On Tue, 2008-09-30 at 12:37 -0500, Matt Mackall wrote:
> On Tue, 2008-09-30 at 17:20 +0100, Richard Kennedy wrote:
> > Yes, using vprintk is better but you still have this path :
> > ( with your patch applied)
> > 
> > 	object_err -> slab_bug(208) -> printk(216)
> > instead of 
> > 	object_err -> slab_bug_message(8) -> printk(216)
> > 
> > unfortunately the overhead for having var_args is pretty big, at least
> > on x86_64. I haven't measured it on 32 bit yet.
> 
> That's fascinating.
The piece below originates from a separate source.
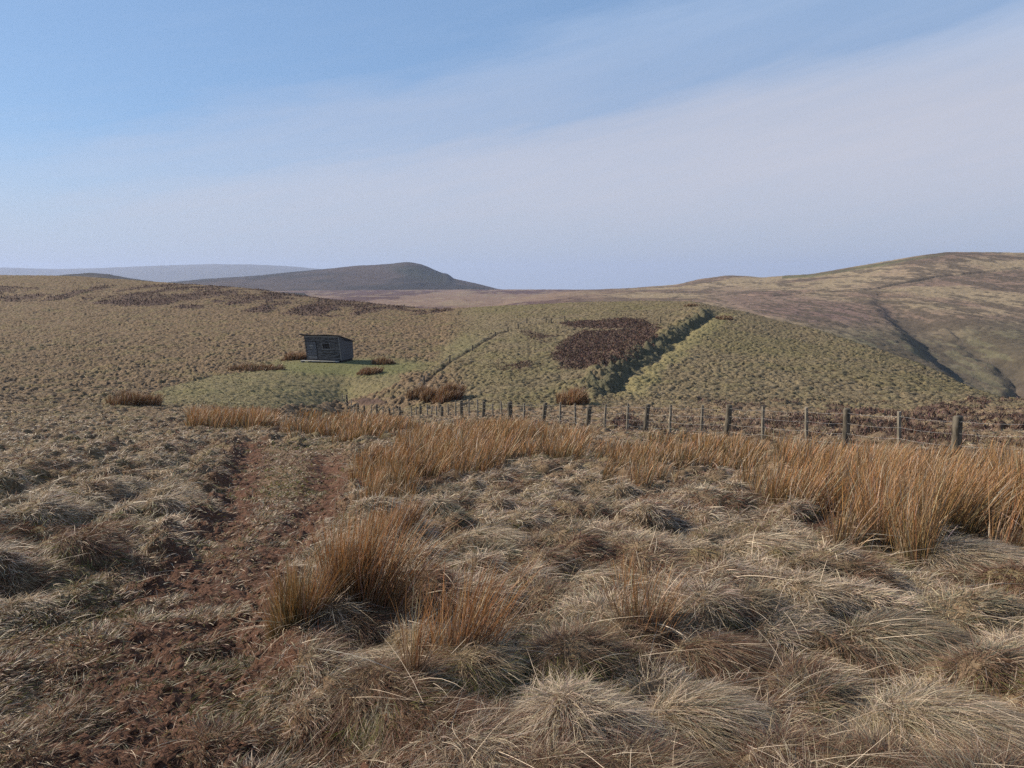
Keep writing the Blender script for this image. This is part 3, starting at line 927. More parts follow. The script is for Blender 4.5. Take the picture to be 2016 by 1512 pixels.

I tried a simple test case in userspace:
> 
> #include <stdarg.h>
> #include <stdio.h>
> 
> void p(char *fmt, ...)
> {
> 	va_list args;
> 
> 	va_start(args, fmt);
> 	vprintf(fmt, args);
> 	va_end(args);
> }
> 
> On 32-bit, I'm seeing 32 bytes of stack vs 216 on 64-bit. Disassembly
> suggests it's connected to va_list fiddling with XMM registers, which
> seems quite odd.

Ok, on closer inspection, this is part of the x86_64 calling convention.
When calling a varargs function, the caller passes the number of
floating point SSE regs used in rax. The callee then has to save these
away for va_list use. The GCC prologue apparently sets aside space for
xmm0-xmm7 (16 bytes each) all the time (plus rdi, rsi, rdx, rcx, r8, and
r9).

Obviously, we're never passing floating point args in the kernel, so
we're taking about a 40+ byte hit in code size and 128 byte hit in stack
size for every varargs call.

Looks like the gcc people have a patch in progress:

http://gcc.gnu.org/ml/gcc-patches/2008-08/msg02165.html

So I think we should assume that x86_64 will sort this out eventually.

-- 
Mathematics is the supreme nostalgia of our time.